Capital Retro11:29 am 25 Jul 18

Heat pump HWSs are cheap to run if they are installed as per directions (north side of house) but they only last as long as the sacrificial anodes last which is about 5 years. Then the water turns to gloop and the water input pipe fittings corrode.

On some brands it is almost impossible to replace them because of the inbuilt difficulty in accessing them and having the right tools.

At the end of the day they are not worth the electricity saving which can be equalled with a mains HWS with day/night off peak plan. Get a stainless steel one too.

Pipes underground won’t freeze unless the ground freezes, such as in Arctic areas that get permafrost.

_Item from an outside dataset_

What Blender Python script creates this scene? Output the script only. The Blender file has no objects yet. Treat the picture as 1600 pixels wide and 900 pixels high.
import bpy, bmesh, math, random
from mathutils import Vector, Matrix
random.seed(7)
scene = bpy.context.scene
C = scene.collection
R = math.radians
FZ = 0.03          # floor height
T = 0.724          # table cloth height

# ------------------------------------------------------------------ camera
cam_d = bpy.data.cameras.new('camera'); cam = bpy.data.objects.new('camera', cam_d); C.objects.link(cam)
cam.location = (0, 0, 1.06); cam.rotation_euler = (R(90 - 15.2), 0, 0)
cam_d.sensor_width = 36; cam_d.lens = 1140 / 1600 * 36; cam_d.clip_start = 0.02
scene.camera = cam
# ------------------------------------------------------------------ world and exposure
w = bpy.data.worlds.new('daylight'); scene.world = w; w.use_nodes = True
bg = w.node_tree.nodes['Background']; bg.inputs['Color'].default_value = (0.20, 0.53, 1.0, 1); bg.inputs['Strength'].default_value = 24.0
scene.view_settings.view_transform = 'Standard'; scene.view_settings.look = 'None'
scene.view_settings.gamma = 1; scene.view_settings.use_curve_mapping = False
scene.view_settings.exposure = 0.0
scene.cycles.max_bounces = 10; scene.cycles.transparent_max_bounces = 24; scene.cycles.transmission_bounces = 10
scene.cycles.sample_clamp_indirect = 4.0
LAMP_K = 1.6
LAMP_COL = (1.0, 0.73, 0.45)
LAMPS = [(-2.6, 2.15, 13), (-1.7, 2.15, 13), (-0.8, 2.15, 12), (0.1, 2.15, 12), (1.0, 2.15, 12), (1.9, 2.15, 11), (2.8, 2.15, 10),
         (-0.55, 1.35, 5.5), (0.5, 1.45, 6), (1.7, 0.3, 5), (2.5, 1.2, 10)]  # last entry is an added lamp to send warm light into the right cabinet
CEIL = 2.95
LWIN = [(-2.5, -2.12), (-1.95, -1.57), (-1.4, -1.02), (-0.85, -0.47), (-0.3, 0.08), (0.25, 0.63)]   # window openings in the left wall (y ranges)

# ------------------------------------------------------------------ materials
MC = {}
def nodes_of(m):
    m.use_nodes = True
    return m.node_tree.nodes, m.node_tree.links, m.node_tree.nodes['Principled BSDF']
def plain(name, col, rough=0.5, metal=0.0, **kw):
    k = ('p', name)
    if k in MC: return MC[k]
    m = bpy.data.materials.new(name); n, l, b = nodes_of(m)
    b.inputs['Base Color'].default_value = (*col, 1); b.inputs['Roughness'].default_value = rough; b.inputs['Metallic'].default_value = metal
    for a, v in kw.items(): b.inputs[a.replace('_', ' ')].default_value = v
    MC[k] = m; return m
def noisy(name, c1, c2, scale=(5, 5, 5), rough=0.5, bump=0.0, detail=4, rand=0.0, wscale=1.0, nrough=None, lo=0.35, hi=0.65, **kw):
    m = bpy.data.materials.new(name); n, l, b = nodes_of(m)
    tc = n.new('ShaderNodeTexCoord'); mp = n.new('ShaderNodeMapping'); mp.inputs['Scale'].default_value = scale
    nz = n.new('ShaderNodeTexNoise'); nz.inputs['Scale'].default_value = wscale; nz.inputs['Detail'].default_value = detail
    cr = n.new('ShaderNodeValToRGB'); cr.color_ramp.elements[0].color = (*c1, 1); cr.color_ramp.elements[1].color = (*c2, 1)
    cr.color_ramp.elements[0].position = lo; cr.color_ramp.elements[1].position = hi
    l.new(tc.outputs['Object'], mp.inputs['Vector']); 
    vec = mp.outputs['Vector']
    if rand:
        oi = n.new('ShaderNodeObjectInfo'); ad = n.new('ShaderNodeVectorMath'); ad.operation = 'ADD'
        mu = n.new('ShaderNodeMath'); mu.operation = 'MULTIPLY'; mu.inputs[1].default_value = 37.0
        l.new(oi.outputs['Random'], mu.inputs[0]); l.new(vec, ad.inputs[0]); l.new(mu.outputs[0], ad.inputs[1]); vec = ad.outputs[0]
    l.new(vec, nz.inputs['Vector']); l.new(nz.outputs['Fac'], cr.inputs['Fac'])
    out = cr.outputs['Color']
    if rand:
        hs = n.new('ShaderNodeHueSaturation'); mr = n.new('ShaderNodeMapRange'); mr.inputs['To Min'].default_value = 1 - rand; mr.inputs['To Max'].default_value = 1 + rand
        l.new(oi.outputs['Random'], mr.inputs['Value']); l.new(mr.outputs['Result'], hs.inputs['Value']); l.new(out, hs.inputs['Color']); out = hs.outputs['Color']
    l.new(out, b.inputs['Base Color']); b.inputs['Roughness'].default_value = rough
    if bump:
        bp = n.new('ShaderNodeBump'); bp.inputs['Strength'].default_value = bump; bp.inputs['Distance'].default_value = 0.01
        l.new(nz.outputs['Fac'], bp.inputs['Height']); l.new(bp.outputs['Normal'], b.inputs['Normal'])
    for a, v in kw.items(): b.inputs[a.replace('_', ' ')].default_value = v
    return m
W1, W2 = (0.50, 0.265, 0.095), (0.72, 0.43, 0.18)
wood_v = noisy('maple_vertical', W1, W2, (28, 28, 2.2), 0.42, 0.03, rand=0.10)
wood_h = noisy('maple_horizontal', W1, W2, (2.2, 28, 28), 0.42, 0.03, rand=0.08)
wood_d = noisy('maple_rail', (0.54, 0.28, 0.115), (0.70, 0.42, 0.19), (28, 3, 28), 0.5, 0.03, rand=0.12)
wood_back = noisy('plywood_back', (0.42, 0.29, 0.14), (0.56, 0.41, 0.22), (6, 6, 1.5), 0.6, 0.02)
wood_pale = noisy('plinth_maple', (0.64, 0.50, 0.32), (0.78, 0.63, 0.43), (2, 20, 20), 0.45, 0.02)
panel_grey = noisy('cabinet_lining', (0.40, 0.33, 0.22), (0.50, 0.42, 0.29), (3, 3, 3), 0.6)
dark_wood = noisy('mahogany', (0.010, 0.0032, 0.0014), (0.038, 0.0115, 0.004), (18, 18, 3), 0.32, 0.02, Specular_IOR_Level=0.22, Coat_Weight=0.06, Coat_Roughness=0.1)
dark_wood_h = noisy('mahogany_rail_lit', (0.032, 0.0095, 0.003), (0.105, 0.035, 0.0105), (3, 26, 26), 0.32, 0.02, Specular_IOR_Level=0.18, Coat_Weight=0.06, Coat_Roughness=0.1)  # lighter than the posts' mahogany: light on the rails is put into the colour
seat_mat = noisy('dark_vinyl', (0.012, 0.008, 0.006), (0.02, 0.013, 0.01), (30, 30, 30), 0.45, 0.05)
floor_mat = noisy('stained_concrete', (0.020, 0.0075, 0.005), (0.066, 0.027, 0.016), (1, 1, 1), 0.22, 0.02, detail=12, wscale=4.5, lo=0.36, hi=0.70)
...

There I have seen pipes running in large conduits between the houses; heated I was told. The pipe could still freeze where it comes out of the ground.

I used to live in a house where the pipes froze at -3C. I lagged the pipes and then they went to -5 before they froze. If anyone got up in the night, they would run the water to free any ice that was building up.

A pipe burst one -7 morning. Not early, as the ice had to defrost first. I rushed outside when I heard a loud bang at about 11am. Water gushing in a fountain from a pipe on the outside wall. It was an old house and the pipes where a mixture of steel and copper pipes. It was the newer copper section which burst; not the older ‘cholesterol’ filled steel. The plumber informed me he had a long list of burst pipes that day to fix.

For our climate, any exposed pipes need lagging. Rubber tube lagging can be bought, or they can be lagged the old fashioned way, with old singlets and other waste cloth. The commercial product is likely more effective though.

Matty Durham10:20 am 23 Jul 18

I’m in Bungendore and we are on town water. Pipes leading in to our house must have froze over night, because we don’t have any water yet. I have lived in Canberra and surrounding region for 30 years and never seen water in to the houses freeze before, definitely a lesson for me this week.